Dieter Riechmann case
February 14, 2006 on 1:41 pm | In Case news | No Comments |German accused of killing girlfriend asks Fl. court for new trial
By DAVID ROYSE
Associated Press Writer
TALLAHASSEE, Fla. (AP) — Lawyers for a German man convicted of killing his girlfriend almost two decades ago argued to the Florida Supreme Court on Thursday that evidence showing he may have been a victim of prosecutors who urged witnesses to lie has been ignored.
Dieter Riechmann was convicted in 1988 of murdering Kersten Kischnick while the two were visiting Florida from Rheinfelden, Germany, in late 1987.
Riechmann had driven up to a police officer in Miami Beach and frantically told police that he and Kischnick had gotten lost while driving and that a man approached their car and apparently shot the woman.
Eventually Riechmann was charged with the murder; prosecutors said he stood to receive a life insurance payment on Kischnick. Prosecutors also said Riechmann had benefited financially from Kischnick working as a prostitute, but some sort of health problem was threatening her ability to work.
Riechmann was initially sentenced to death, and his conviction has been upheld in appeals. But in one appeal, the courts ordered a new sentencing, which so far has not happened.
Lawyers for Riechmann say a key witness in his trial has since changed his story and alleged that prosecutors encouraged him to lie when he testified. They also say a former police officer has alleged that prosecutors also encouraged him to lie, and that taken together the two men’s testimony shows a pattern of prosecutorial misconduct that should result in Riechmann getting a new trial.
The case has drawn intense interest in Germany, and a representative of the German consulate attended the oral arguments before the court, but didn’t participate.
Riechmann’s lead attorney, Martin McLain, said lower court judges have refused to allow evidence to be introduced in the case that damning trial testimony may have been fabricated and that information about some evidence at trial may have been wrong.
“This case, on some level, puts the Florida criminal justice system on trial,” McLain said. “You can’t really have a balanced system when you’ve got a prosecutor coercing witnesses to lie. And there needs to be some means for hearing this and being able to present the evidence that shows this.”
The witness, Walter Smykowski, was a cellmate of Riechmann’s before his murder trial. He testified in the trial that Riechmann had mentioned the prospect of becoming a millionaire, and also “turned white” when asked whether he killed Kischnick.
But years later, Smykowski told a German journalist that prosecutors urged him to make those claims, which weren’t true. He also said he was allowed to leave jail to visit his daughter and was promised money for the allegedly false testimony.
Riechmann’s lawyers wanted to take new testimony from Smykowski – who now lives in the United Arab Emirate of Dubai – but were denied by a judge.
The state argued that the judge was right to deny the request because Riechmann’s lawyers couldn’t provide enough information about the potential testimony as required by the law. They couldn’t even say for sure where Smykowski was.

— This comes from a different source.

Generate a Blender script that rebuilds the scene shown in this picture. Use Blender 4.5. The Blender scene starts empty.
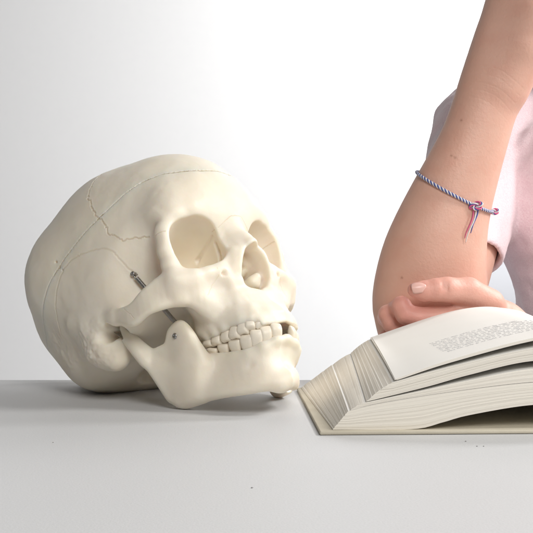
import bpy, bmesh, math, random
import numpy as np
from mathutils import Vector, Matrix
from mathutils.bvhtree import BVHTree

# ------------------------------------------------------------------ camera, world, lights
scene = bpy.context.scene
C = scene.collection
CAM_H = 0.11
cam_data = bpy.data.cameras.new('camera')
cam_data.lens = 72.2
cam_data.sensor_width = 36
cam_data.clip_start = 0.02
cam_data.clip_end = 50
cam = bpy.data.objects.new('camera', cam_data)
C.objects.link(cam)
cam.location = (0, 0, CAM_H)
cam.rotation_euler = (math.radians(90 - 0.83), 0, 0)
scene.camera = cam

world = bpy.data.worlds.new('World')
scene.world = world
world.use_nodes = True
bg = world.node_tree.nodes['Background']
bg.inputs[0].default_value = (1.0, 1.0, 1.0, 1)
bg.inputs[1].default_value = 0.06

def area(name, loc, target, size, power, color=(1, 1, 1), size_y=None, spread=180):
    d = bpy.data.lights.new(name, 'AREA')
    d.energy = power
    d.color = color
    d.size = size
    if size_y:
        d.shape = 'RECTANGLE'
        d.size_y = size_y
    d.spread = math.radians(spread)
    o = bpy.data.objects.new(name, d)
    C.objects.link(o)
    o.location = loc
    o.rotation_euler = (Vector(target) - Vector(loc)).to_track_quat('-Z', 'Y').to_euler()
    return o

area('key_softbox', (1.25, 0.50, 1.05), (0.0, 0.80, 0.08), 0.34, 12, (1.0, 0.985, 0.96))
area('front_softbox', (0.42, -0.70, 1.12), (0.0, 0.8, 0.1), 0.7, 15.5, (1.0, 0.985, 0.965))
area('backdrop_lamp', (1.25, 1.40, 1.00), (0.85, 2.2, 0.40), 0.9, 41, (1, 1, 1))

vs = scene.view_settings
vs.view_transform = 'Standard'
vs.look = 'None'
vs.exposure = 0.27
vs.gamma = 1.0

# ------------------------------------------------------------------ materials
def new_mat(name):
    m = bpy.data.materials.new(name)
    m.use_nodes = True
    nt = m.node_tree
    return m, nt, nt.nodes['Principled BSDF']

def nd(nt, typ, **kw):
    n = nt.nodes.new(typ)
    for k, v in kw.items():
        if k.startswith('i_'):
            n.inputs[k[2:].replace('_', ' ')].default_value = v
        else:
            setattr(n, k, v)
    return n

def mixcol(nt, fac, a, b):
    n = nt.nodes.new('ShaderNodeMix')
    n.data_type = 'RGBA'
    for i, v in ((0, fac), (6, a), (7, b)):
        if isinstance(v, (int, float)):
            n.inputs[i].default_value = v
        elif isinstance(v, tuple):
            n.inputs[i].default_value = v if len(v) == 4 else (*v, 1)
        else:
            nt.links.new(v, n.inputs[i])
    return n.outputs[2]

def noise(nt, scale, detail=3, rough=0.5, vec=None, dist=0.0):
    n = nt.nodes.new('ShaderNodeTexNoise')
    n.inputs['Scale'].default_value = scale
    n.inputs['Detail'].default_value = detail
    n.inputs['Roughness'].default_value = rough
    n.inputs['Distortion'].default_value = dist
    if vec is None:
        tc = nt.nodes.new('ShaderNodeTexCoord')
        vec = tc.outputs['Object']
    nt.links.new(vec, n.inputs['Vector'])
    return n

def ramp(nt, fac, stops):
    r = nt.nodes.new('ShaderNodeValToRGB')
    els = r.color_ramp.elements
    while len(els) < len(stops):
        els.new(0.5)
    for e, (p, c) in zip(els, stops):
        e.position = p
        e.color = c if len(c) == 4 else (*c, 1)
    nt.links.new(fac, r.inputs[0])
    return r.outputs[0]

def bump(nt, height, strength, dist, bsdf, normal=None):
    b = nt.nodes.new('ShaderNodeBump')
    b.inputs['Strength'].default_value = strength
    b.inputs['Distance'].default_value = dist
    nt.links.new(height, b.inputs['Height'])
    if normal is not None:
        nt.links.new(normal, b.inputs['Normal'])
    nt.links.new(b.outputs[0], bsdf.inputs['Normal'])
    return b.outputs[0]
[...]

The state argues that the former police officer’s new testimony would be irrelevant, because he never testified at the first trial. And, the state argues, the officer’s information was available to defense attorneys all along, and they didn’t present it earlier when they had the chance.
A spokesman for the Miami-Dade County state prosecutor’s office, Ed Griffith, said he couldn’t say much about specific allegations that prosecutors persuaded witnesses to lie because the case was still in the courts, and might eventually be reopened.
But generally, he dismissed the allegations.
“The Supreme Court has already reviewed the Riechmann case twice … and upheld the conviction and we’re confident they will again,” Griffith said.